:: Work to do ::
Write out the listing, please, but only from its first line through the line containing "from mathutils import Vector, Matrix, noise", exactly as given and without pictures.
○ ○ ○ ○
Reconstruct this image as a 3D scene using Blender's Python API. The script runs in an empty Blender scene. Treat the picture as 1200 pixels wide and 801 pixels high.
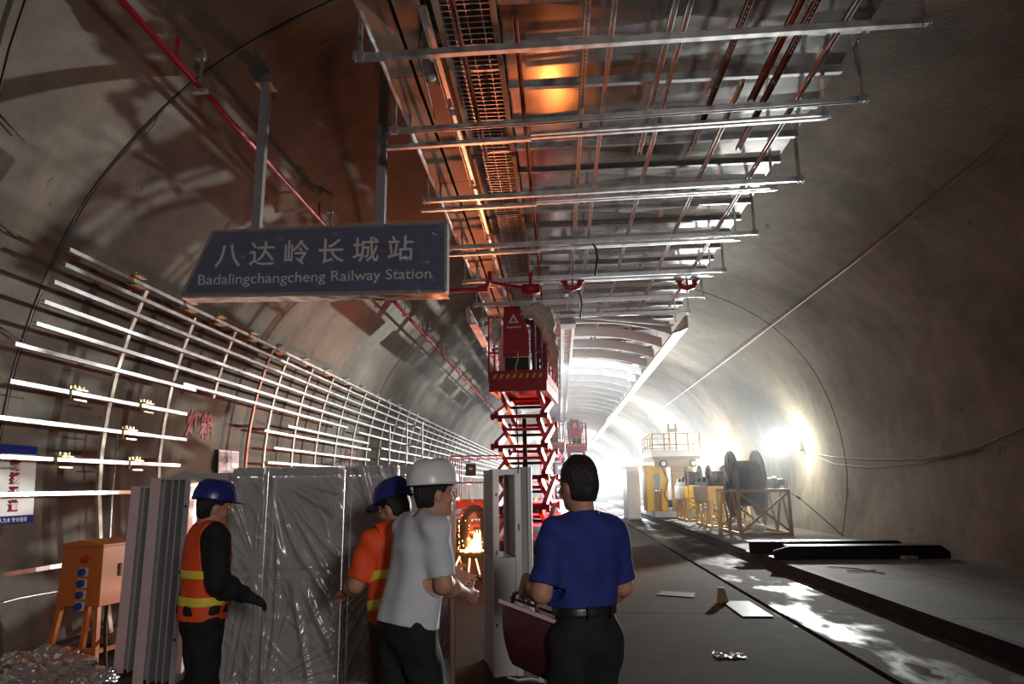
import bpy, math, random
import numpy as np
from mathutils import Vector, Matrix, noise

random.seed(7); np.random.seed(7)
SC = bpy.context.scene
COL = SC.collection

# ------------------------------------------------------------------ camera
cam_d = bpy.data.cameras.new('camera'); cam_d.lens = 24.0; cam_d.sensor_width = 36.0
cam_d.clip_start = .05; cam_d.clip_end = 400
cam = bpy.data.objects.new('camera', cam_d); COL.objects.link(cam)
def cam_matrix(vpx=656., vpy=567., roll=1.5, f=800., eye=1.6):
    r = math.radians(roll)
    d = Vector((vpx - 600, -(vpy - 400.5), -f)).normalized()
    u = Vector((-math.sin(r), math.cos(r), 0)); u = (u - d * u.dot(d)).normalized()
    x = d.cross(u)
    m = Matrix((x, d, u)).to_4x4()          # camera axes -> world (tunnel along +Y, up +Z)
    m.translation = Vector((0, 0, eye)); return m
cam.matrix_world = cam_matrix()
SC.camera = cam

# ------------------------------------------------------------------ world, lights, exposure
SC.view_settings.view_transform = 'Standard'; SC.view_settings.look = 'None'
SC.view_settings.gamma = 1.0; SC.view_settings.use_curve_mapping = False
SC.view_settings.exposure = 0.0
SC.cycles.use_denoising = True
SC.cycles.max_bounces = 8; SC.cycles.diffuse_bounces = 4; SC.cycles.transparent_max_bounces = 16
SC.cycles.volume_bounces = 0; SC.cycles.sample_clamp_indirect = 6.0
SC.cycles.caustics_reflective = False; SC.cycles.caustics_refractive = False
W = bpy.data.worlds.new('tunnel_air'); SC.world = W; W.use_nodes = True
W.node_tree.nodes['Background'].inputs[0].default_value = (.6, .65, .75, 1)
W.node_tree.nodes['Background'].inputs[1].default_value = .004

def lamp(name, kind, loc, energy, col, size=.1, target=None, spot=None, blend=.4):
    l = bpy.data.lights.new(name, kind); l.energy = energy; l.color = col
    if kind == 'AREA': l.size = size
    else: l.shadow_soft_size = size
    if spot: l.spot_size = math.radians(spot); l.spot_blend = blend
    o = bpy.data.objects.new(name, l); COL.objects.link(o); o.location = loc
    if target is not None:
        o.rotation_euler = (Vector(target) - Vector(loc)).to_track_quat('-Z', 'Y').to_euler()
    return o
WHITE = (.93, .97, 1.0); WARM = (1.0, .86, .68); FIRE = (1.0, .26, .11)
lamp('floodlight_beam', 'SPOT', (7.12, 22.2, 2.75), 8000, (.97, 1, .96), .10, (-5.2, 8.5, 3.2), 82, .6)
lamp('floodlight_glow', 'POINT', (7.15, 22.4, 2.72), 420, (1, .96, .78), .12)
lamp('second_floodlight_beam', 'SPOT', (7.05, 31.8, 2.5), 10500, (1, .98, .93), .10, (-4.5, 22, 4.6), 100, .6)
lamp('second_floodlight_glow', 'POINT', (7.1, 32.0, 2.5), 500, (1, .97, .9), .12)
lamp('mid_work_light', 'SPOT', (.9, 15.8, 1.1), 2300, WHITE, .12, (.4, 34, 4.6), 84, .5)
lamp('far_work_light', 'POINT', (4.4, 43.0, 2.0), 4200, WHITE, .2)
lamp('far_work_light_2', 'POINT', (3.0, 58.0, 2.2), 6500, WHITE, .25)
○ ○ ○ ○
:: Output for this exercise ::
Reconstruct this image as a 3D scene using Blender's Python API. The script runs in an empty Blender scene. Treat the picture as 1200 pixels wide and 801 pixels high.
import bpy, math, random
import numpy as np
from mathutils import Vector, Matrix, noise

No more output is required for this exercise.